Saturday, January 15, 2011

India To Cut Kashmir Forces By 25 percent

NEW DELHI - India plans to reduce its security forces by a quarter in the Himalayan region of Kashmir to ease conditions for people in one of the world's most militarized areas, a top official said Jan 14.
The unexpected announcement on Kashmir by Home Secretary G.K. Pillai is intended to rebuild fractured public goodwill after a violent uprising by young people in the Muslim-majority region last year.
New Delhi faced one of the biggest challenges to its grip on the divided and disputed territory last summer when more than 100 people were shot dead by security forces during violent demonstrations.
Speaking at a university seminar on Kashmir in the Indian capital, Pillai said the aim was "to pull out 25 percent of troops from populated areas in the next 12 months as a confidence-building measure."
He added: "If we can manage with local police, that would be the most ideal situation, and this is one of the confidence-building measures - that people don't get harassed by the over-presence of security forces.
"If peace comes, if violence is not there, people are comfortable, we can gradually reduce our presence and make sure that all forces are there only at the border for preventing infiltration."
The presence of hundreds of thousands of paramilitary and army troops in Kashmir - India does not disclose official troop figures - is seen by local politicians and observers as fuelling anger against rule from New Delhi.
The drawdown signals that New Delhi's focus has shifted away from fighting an Islamist insurgency in Kashmir that raged for 20 years and claimed more than 47,000 lives, according to an official count.
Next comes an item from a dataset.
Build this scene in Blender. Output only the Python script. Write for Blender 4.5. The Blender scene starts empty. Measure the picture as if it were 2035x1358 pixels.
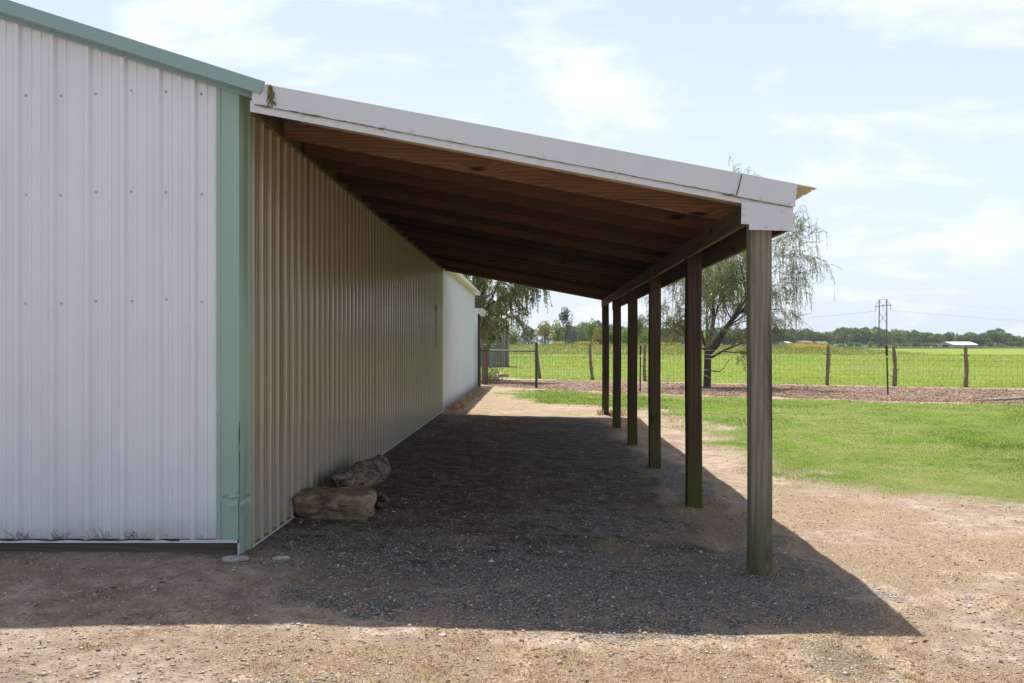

Deaths due to the violence are at their lowest level in more than a decade.
Hardline Kashmiri separatist leader Syed Ali Shah Geelani rejected the government's plan and demanded the full withdrawal of Indian forces from the region.
"I will be only satisfied when all the Indian forces stationed in Kashmir are withdrawn," he told AFP.
"The Indian government is always trying to fool Kashmiris by promising troop withdrawals but nothing changes on the ground. Violence and injustice continues in the valley."
Residents of Kashmir who spoke to AFP in the main city Srinagar had a mixed response to the withdrawal plan.
Farooq Ahmed Butt, a schoolteacher, said: "This is a positive step as it will pave way in building a conducive atmosphere for resolution of the Kashmir issue."
But others dismissed the announcement as too little.
"The Kashmir issue cannot be resolved by a 25-percent troop reduction.
Complete withdrawal is what is needed," said Tahir Ahmed Qadri, 50, a shopkeeper.
The intensity of the insurgency, funded by Islamist militant groups in neighboring Pakistan, has declined since India and Pakistan started a peace process in 2004 to resolve all pending disputes including Kashmir.
The region is split between the two countries along a UN-monitored line of control and has been the trigger for two of the three wars fought between the neighbors since independence in 1947.
The majority of militant groups active in the Indian-administered part of the region favor its secession from India to neighboring Pakistan.
In December 2009, the Indian army said it had pulled out 30,000 troops from Kashmir, one of the biggest military drawdowns in a decade.